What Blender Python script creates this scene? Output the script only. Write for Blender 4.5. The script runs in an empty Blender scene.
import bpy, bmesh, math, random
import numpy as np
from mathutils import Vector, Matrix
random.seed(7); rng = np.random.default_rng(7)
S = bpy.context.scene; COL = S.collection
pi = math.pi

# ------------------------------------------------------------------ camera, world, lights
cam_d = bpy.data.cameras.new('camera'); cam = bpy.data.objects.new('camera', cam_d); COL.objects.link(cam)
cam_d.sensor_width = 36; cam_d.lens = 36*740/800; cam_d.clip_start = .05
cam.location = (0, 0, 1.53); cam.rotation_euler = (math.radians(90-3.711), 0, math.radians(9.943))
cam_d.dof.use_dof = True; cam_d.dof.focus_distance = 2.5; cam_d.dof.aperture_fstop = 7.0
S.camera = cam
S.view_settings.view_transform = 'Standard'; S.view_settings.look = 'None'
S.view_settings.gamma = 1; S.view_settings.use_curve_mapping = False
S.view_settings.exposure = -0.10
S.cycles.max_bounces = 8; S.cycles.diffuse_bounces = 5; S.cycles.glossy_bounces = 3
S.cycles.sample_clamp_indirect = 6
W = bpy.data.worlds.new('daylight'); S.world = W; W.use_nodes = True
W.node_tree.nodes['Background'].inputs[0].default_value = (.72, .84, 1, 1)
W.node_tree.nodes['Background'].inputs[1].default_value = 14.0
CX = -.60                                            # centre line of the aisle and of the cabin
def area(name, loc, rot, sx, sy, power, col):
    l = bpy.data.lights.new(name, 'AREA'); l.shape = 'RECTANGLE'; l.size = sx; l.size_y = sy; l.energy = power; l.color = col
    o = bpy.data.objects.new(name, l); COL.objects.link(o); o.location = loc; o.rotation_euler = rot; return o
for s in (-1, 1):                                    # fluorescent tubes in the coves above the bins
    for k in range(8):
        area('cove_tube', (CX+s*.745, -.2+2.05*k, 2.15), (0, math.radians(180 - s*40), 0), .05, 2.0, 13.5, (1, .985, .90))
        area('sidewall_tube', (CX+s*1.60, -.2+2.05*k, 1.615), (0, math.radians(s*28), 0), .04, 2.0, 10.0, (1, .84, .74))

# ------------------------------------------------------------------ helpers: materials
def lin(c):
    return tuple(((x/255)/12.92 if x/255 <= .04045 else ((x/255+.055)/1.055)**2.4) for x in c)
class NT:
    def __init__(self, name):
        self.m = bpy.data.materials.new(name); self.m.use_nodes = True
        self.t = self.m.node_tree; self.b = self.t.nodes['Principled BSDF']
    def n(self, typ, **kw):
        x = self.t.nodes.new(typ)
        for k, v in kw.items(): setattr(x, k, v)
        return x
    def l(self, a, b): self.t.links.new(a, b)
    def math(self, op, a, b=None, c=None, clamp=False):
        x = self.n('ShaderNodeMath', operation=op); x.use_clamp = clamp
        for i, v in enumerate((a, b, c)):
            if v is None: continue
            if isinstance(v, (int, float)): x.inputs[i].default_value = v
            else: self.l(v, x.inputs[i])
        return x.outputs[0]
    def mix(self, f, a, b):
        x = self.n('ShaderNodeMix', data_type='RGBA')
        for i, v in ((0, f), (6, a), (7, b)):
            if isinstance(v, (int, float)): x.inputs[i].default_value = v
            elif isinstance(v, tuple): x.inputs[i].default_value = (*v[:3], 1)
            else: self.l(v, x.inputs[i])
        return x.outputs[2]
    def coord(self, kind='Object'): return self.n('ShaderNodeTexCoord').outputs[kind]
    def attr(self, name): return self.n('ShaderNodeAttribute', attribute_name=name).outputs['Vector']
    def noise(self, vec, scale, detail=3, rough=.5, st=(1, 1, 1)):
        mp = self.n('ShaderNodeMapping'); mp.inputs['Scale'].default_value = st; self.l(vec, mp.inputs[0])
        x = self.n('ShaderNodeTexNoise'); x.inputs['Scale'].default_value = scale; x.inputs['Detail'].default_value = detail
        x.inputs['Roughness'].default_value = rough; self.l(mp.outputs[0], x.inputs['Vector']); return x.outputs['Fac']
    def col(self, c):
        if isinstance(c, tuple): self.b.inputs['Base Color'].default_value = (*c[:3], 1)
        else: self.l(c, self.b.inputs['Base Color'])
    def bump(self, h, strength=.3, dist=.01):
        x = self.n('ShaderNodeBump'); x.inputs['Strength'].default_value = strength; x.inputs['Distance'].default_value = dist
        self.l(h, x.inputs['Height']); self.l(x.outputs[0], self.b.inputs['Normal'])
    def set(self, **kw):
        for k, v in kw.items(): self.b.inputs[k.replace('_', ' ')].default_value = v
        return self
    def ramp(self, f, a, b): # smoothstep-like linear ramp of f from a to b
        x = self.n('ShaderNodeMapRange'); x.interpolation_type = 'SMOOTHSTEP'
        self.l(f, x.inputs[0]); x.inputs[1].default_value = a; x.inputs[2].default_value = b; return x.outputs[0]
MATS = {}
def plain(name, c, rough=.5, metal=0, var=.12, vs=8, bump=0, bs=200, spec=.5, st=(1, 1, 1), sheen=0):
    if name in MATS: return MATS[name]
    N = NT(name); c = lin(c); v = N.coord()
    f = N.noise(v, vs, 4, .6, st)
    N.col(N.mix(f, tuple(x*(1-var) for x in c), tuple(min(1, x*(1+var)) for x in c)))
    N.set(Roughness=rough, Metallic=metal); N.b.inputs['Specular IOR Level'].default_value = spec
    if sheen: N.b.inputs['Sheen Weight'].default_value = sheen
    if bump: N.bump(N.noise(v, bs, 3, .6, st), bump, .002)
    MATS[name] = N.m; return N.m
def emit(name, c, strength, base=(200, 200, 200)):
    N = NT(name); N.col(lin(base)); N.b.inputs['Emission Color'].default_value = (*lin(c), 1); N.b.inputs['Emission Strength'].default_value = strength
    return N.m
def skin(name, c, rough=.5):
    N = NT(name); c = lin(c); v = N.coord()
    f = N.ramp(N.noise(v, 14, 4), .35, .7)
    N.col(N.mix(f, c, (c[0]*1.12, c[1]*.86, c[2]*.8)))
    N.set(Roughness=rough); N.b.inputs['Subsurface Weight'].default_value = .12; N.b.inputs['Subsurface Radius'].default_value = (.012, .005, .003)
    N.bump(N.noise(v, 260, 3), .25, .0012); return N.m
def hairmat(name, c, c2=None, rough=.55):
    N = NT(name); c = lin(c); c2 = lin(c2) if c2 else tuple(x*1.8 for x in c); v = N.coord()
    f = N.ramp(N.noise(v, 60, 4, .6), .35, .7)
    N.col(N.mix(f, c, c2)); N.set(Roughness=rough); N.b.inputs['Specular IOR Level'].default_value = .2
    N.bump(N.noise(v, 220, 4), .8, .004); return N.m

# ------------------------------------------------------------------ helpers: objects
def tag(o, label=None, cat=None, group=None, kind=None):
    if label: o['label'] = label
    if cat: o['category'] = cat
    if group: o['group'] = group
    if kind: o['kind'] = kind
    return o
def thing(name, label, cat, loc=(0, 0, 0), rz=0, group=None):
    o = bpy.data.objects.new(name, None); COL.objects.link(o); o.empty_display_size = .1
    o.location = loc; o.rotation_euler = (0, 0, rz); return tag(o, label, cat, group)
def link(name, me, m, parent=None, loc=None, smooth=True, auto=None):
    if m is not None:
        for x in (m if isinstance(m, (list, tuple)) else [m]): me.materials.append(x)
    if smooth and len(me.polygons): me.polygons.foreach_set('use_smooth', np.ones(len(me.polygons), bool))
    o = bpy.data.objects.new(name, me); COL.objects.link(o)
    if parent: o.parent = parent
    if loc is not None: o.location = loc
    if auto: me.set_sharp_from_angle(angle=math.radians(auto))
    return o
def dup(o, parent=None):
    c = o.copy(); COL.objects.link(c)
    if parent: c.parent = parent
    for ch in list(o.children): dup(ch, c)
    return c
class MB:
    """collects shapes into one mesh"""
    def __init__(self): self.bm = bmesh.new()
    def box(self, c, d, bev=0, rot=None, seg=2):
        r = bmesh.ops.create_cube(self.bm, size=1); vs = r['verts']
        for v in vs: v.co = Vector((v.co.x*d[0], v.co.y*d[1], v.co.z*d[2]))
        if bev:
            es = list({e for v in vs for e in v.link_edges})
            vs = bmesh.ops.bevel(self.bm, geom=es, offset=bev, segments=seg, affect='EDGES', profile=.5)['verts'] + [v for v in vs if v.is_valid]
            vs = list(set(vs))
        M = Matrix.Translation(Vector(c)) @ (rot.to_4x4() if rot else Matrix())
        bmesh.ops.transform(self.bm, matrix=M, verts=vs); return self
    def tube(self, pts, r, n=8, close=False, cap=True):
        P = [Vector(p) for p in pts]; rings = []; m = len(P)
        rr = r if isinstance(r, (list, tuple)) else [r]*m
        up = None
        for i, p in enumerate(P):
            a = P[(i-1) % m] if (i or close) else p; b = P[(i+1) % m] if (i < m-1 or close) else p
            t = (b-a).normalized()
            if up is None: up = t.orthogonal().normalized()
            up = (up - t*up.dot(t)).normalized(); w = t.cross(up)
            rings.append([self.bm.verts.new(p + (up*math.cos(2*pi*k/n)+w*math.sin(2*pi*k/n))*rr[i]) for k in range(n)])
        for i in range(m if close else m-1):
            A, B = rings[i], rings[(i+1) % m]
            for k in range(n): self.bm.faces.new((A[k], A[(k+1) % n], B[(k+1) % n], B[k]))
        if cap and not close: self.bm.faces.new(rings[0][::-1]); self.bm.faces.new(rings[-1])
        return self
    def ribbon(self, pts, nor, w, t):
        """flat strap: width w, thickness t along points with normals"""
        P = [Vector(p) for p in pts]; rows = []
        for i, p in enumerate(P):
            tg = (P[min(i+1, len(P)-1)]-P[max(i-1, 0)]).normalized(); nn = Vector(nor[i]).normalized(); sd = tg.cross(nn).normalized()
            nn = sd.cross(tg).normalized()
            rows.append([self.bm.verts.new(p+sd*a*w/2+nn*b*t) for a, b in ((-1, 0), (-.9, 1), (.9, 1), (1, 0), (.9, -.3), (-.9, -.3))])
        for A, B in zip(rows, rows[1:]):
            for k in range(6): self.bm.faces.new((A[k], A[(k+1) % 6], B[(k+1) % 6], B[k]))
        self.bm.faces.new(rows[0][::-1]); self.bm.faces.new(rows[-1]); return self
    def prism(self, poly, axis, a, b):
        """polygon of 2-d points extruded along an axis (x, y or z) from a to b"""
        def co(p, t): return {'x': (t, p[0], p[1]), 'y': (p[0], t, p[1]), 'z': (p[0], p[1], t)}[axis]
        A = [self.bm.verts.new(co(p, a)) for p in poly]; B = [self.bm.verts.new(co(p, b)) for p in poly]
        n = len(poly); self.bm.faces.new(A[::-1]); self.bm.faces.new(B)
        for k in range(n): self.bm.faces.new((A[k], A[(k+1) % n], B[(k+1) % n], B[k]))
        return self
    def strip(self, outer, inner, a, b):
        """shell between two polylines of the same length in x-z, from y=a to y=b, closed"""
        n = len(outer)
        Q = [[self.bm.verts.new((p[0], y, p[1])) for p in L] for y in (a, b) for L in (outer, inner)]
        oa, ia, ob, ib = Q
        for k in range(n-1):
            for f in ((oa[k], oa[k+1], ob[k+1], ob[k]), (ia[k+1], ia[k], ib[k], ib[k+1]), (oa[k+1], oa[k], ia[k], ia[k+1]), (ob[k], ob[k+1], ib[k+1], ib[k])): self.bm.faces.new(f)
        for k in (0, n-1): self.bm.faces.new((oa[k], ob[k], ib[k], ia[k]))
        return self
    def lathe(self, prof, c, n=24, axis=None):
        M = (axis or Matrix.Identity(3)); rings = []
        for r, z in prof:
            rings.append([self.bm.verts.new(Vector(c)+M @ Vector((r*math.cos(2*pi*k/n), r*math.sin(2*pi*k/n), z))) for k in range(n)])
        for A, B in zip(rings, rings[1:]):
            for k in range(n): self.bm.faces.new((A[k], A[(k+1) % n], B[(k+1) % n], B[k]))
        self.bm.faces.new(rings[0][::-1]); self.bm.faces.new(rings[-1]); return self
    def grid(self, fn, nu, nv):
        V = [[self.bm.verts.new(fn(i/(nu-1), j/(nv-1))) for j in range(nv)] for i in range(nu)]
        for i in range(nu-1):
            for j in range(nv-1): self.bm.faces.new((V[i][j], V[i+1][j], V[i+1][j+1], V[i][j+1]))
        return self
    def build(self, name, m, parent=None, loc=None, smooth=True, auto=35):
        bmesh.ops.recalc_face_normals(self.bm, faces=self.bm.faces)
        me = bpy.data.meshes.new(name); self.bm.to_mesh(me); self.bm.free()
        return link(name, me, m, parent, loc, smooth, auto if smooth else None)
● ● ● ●
• [Exercise description] Using the listing above, show every line that includes the string "scene".

• [The solution]
What Blender Python script creates this scene? Output the script only. Write for Blender 4.5. The script runs in an empty Blender scene.
S = bpy.context.scene; COL = S.collection